---------- Data lines ----------

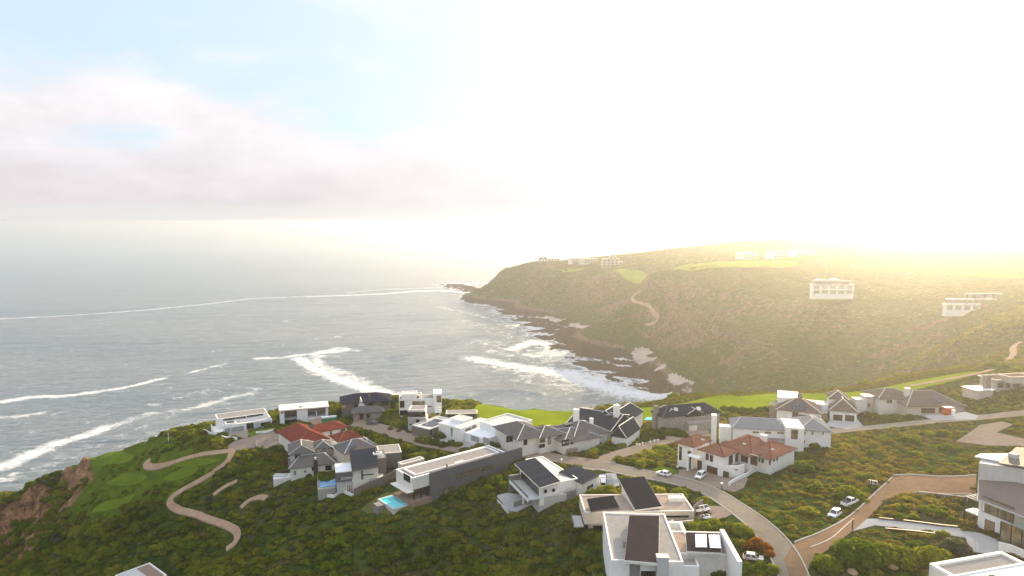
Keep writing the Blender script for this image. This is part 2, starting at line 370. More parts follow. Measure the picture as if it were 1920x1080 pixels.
# the swell breaking into the bay
for pts, a in (([(840, 755), (890, 737), (960, 733), (1010, 740)], 2.2), ([(740, 670), (800, 650), (880, 630), (950, 625)], 1.6), ([(1040, 690), (1100, 700), (1180, 712)], 1.5)):
    sz += a*np.exp(-(dline(sx, sy, [W(x, y, 0) for x, y in pts])/5)**2)
sea = grid_obj('sea', sx, sy, sz*amp, M_SEA, {'foam': foam, 'open': np.clip((np.hypot(sx, sy)-900)/3000, 0, 1)}); sea['kind'] = 'structure'

# ---------------------------------------------------------------- materials of built things
def plain(name, col, rough=0.75, spec=0.3, var=0.12, sc=0.6, bmp=0.0, bs=6.0, metal=0.0):
    m, t, o = newmat(name); P_ = t.node('ShaderNodeTexCoord').outputs['Object']
    n_ = t.noise(P_, sc, 6, 0.65); n2_ = t.noise(t.map(P_, (2.2, 2.2, .35)), sc*1.7, 5, 0.7)
    f = t.math('ADD', t.math('MULTIPLY', n_, 0.5), t.math('MULTIPLY', n2_, 0.5))
    a = tuple(x*(1-var*1.6) for x in col); b = tuple(min(1, x*(1+var*1.0)) for x in col)
    c = t.ramp(f, [(0.33, a), (0.66, b)])
    nrm = bump(t, t.noise(P_, bs, 4, 0.6), 1.0, bmp) if bmp else None
    principled(t, o, c, rough, spec, nrm, Metallic=metal); return m
def tiled(name, col, pitch, var=0.25, amp=0.05, ang='Z'):
    """roof tiles: courses across the slope, every course a little different"""
    m, t, o = newmat(name); P_ = t.node('ShaderNodeTexCoord').outputs['Object']
    s_ = t.node('ShaderNodeSeparateXYZ'); t.l.new(P_, s_.inputs[0])
    wv = t.node('ShaderNodeTexWave', wave_type='BANDS', bands_direction=ang); t.l.new(P_, wv.inputs[0])
    wv.inputs['Scale'].default_value = 3.14/pitch/10*1.0; wv.inputs['Distortion'].default_value = 0.6; wv.inputs['Detail'].default_value = 2
    n_ = t.noise(P_, 0.5, 6, 0.65); n2_ = t.noise(P_, 3.0, 3, 0.7)
    a = tuple(x*(1-var) for x in col); b = tuple(min(1, x*(1+var)) for x in col)
    c = t.ramp(t.math('ADD', t.math('MULTIPLY', n_, 0.55), t.math('MULTIPLY', n2_, 0.45)), [(0.34, a), (0.64, b)])
    c = t.mix(t.math('MULTIPLY', t.math('SUBTRACT', 1.0, wv.outputs['Fac']), 0.22), c, (col[0]*.4, col[1]*.4, col[2]*.4))
    principled(t, o, c, 0.85, 0.12, bump(t, wv.outputs['Fac'], 0.5, amp)); return m
plain('white', (0.76, 0.755, 0.73), var=.08)
plain('offwhite', (0.66, 0.63, 0.58), var=.10)
plain('cream', (0.56, 0.50, 0.42), var=.12)
plain('palegrey', (0.46, 0.46, 0.45), var=.10)
plain('midgrey', (0.20, 0.195, 0.19), var=.12)
plain('darkgrey', (0.125, 0.12, 0.118), var=.12)
plain('taupe', (0.16, 0.135, 0.115), var=.12)
plain('brownwood', (0.085, 0.050, 0.030), .6, .35, .2, 1.5)
plain('teak', (0.28, 0.19, 0.11), .6, .3, .2, 2.0)
plain('darkmetal', (0.028, 0.028, 0.030), .45, .5, .1)
plain('stone', (0.30, 0.255, 0.215), .9, .2, .30, 1.8, .06, 2.5)
plain('greystone', (0.33, 0.31, 0.29), .9, .2, .22, 1.6, .05, 2.5)
plain('gravel', (0.36, 0.33, 0.30), .95, .1, .16, 1.2, .03, 9)
plain('pinkgravel', (0.40, 0.32, 0.27), .95, .1, .18, .5, .03, 9)
plain('membrane', (0.46, 0.455, 0.45), .75, .3, .14, .35)
plain('concrete', (0.36, 0.345, 0.32), .9, .2, .16, .6, .02, 5)
plain('garagegrey', (0.30, 0.31, 0.325), .55, .35, .05)
plain('timberdeck', (0.27, 0.20, 0.15), .8, .2, .2, 1.2)
plain('curtain', (0.30, 0.25, 0.18), .8, .2, .2, 1.2)
plain('sheet', (0.70, 0.72, 0.74), .5, .4, .05)
plain('blueplastic', (0.02, 0.30, 0.62), .5, .4, .1)
plain('greennet', (0.06, 0.26, 0.16), .8, .2, .15, 1.5)
plain('redplastic', (0.50, 0.10, 0.05), .6, .3, .2, 1.5)
plain('carwhite', (0.80, 0.80, 0.80), .22, .6, .02)
plain('cargrey', (0.10, 0.105, 0.11), .25, .6, .02)
plain('rubber', (0.02, 0.02, 0.02), .85, .2, .1)
plain('boulder', (0.42, 0.31, 0.22), .95, .15, .3, 1.2, .15, 2)
tiled('slate', (0.044, 0.049, 0.062), .35, .18)
tiled('darkmono', (0.042, 0.039, 0.043), .5, .14, .04, 'Y')
tiled('ribbed', (0.062, 0.050, 0.048), .55, .16, .06, 'Y')
tiled('greytile', (0.145, 0.135, 0.130), .34, .22)
tiled('lightroof', (0.27, 0.265, 0.27), .5, .12)
tiled('browntile', (0.175, 0.140, 0.118), .34, .22)
tiled('terracotta', (0.25, 0.125, 0.085), .34, .25)
tiled('redtile', (0.20, 0.056, 0.040), .34, .25)
def glassmat(name, col, rough=.06):
    m, t, o = newmat(name); P_ = t.node('ShaderNodeTexCoord').outputs['Object']
    c = t.ramp(t.noise(P_, 0.5, 4, .6), [(.35, tuple(x*.5 for x in col)), (.65, tuple(x*1.6 for x in col))])
    principled(t, o, c, rough, .9, bump(t, t.noise(P_, .4, 2, .5), .15, .1), IOR=1.5)
glassmat('glass', (0.020, 0.023, 0.026)); glassmat('warmglass', (0.17, 0.13, 0.072), .12); glassmat('paleglass', (0.16, 0.19, 0.20), .1)
glassmat('panel', (0.012, 0.022, 0.055), .18); glassmat('carglass', (0.012, 0.014, 0.016), .05)
m, t, o = newmat('poolwater'); P_ = pos(t)
principled(t, o, t.ramp(t.noise(P_, .35, 4), [(.3, (0.02, 0.40, 0.46)), (.7, (0.05, 0.55, 0.60))]), .08, .5, bump(t, t.noise(P_, 1.4, 3), .5, .08))
m, t, o = newmat('deepwater'); P_ = pos(t)
principled(t, o, t.ramp(t.noise(P_, .35, 4), [(.3, (0.03, 0.13, 0.30)), (.7, (0.05, 0.20, 0.40))]), .1, .5, bump(t, t.noise(P_, 1.4, 3), .5, .05))
def surf(name, c0, c1, sc, rough=.9, fine=6.0, stain=0.25, brick=None):
    m, t, o = newmat(name); P_ = pos(t)
    a = t.noise(P_, sc, 6, .65); b = t.noise(P_, fine, 3, .7); big_ = t.noise(P_, .05, 4, .6)
    c = t.ramp(t.math('ADD', t.math('MULTIPLY', a, .6), t.math('MULTIPLY', b, .4)), [(.35, c0), (.65, c1)])
    c = t.mix(t.math('MULTIPLY', t.sstep(big_, .45, .65), stain), c, tuple(x*.55 for x in c0))
    if brick:
        bk = t.node('ShaderNodeTexBrick'); t.l.new(P_, bk.inputs[0]); bk.inputs['Scale'].default_value = brick
        bk.inputs['Color1'].default_value = (1, 1, 1, 1); bk.inputs['Color2'].default_value = (.78, .78, .78, 1); bk.inputs['Mortar'].default_value = (.6, .6, .6, 1); bk.inputs['Mortar Size'].default_value = .03
        c = t.mix(.7, c, bk.outputs[0], 'MULTIPLY')
    principled(t, o, c, rough, .15, bump(t, b, .6, .03)); return m
surf('asphalt', (0.235, 0.20, 0.158), (0.325, 0.28, 0.22), .8)
surf('paver', (0.26, 0.205, 0.160), (0.37, 0.30, 0.24), .7, brick=1.6)
surf('brickroad', (0.26, 0.165, 0.095), (0.37, 0.25, 0.155), .5, brick=1.8)
surf('dirt', (0.31, 0.20, 0.135), (0.46, 0.33, 0.24), .5)
surf('kerbstone', (0.40, 0.37, 0.32), (0.52, 0.48, 0.42), 1.0)
surf('whitepaint', (0.62, 0.61, 0.58), (0.76, 0.74, 0.70), 1.0, stain=.1)
surf('paleslab', (0.33, 0.33, 0.33), (0.44, 0.43, 0.42), .8)
surf('fairwaygrass', (0.145, 0.20, 0.010), (0.25, 0.30, 0.015), .06, 1.0, 1.5, .35)
surf('greengrass', (0.078, 0.125, 0.012), (0.135, 0.18, 0.018), .08, 1.0, 1.5, .25)
surf('drylawn', (0.085, 0.095, 0.030), (0.13, 0.13, 0.045), .25, 1.0, 1.5, .3)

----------

Return nothing but the lines running from the start of the data to the line with "sea['kind'] = 'structure'", please, both ends included and no pictures.

Keep writing the Blender script for this image. This is part 2, starting at line 370. More parts follow. Measure the picture as if it were 1920x1080 pixels.
# the swell breaking into the bay
for pts, a in (([(840, 755), (890, 737), (960, 733), (1010, 740)], 2.2), ([(740, 670), (800, 650), (880, 630), (950, 625)], 1.6), ([(1040, 690), (1100, 700), (1180, 712)], 1.5)):
    sz += a*np.exp(-(dline(sx, sy, [W(x, y, 0) for x, y in pts])/5)**2)
sea = grid_obj('sea', sx, sy, sz*amp, M_SEA, {'foam': foam, 'open': np.clip((np.hypot(sx, sy)-900)/3000, 0, 1)}); sea['kind'] = 'structure'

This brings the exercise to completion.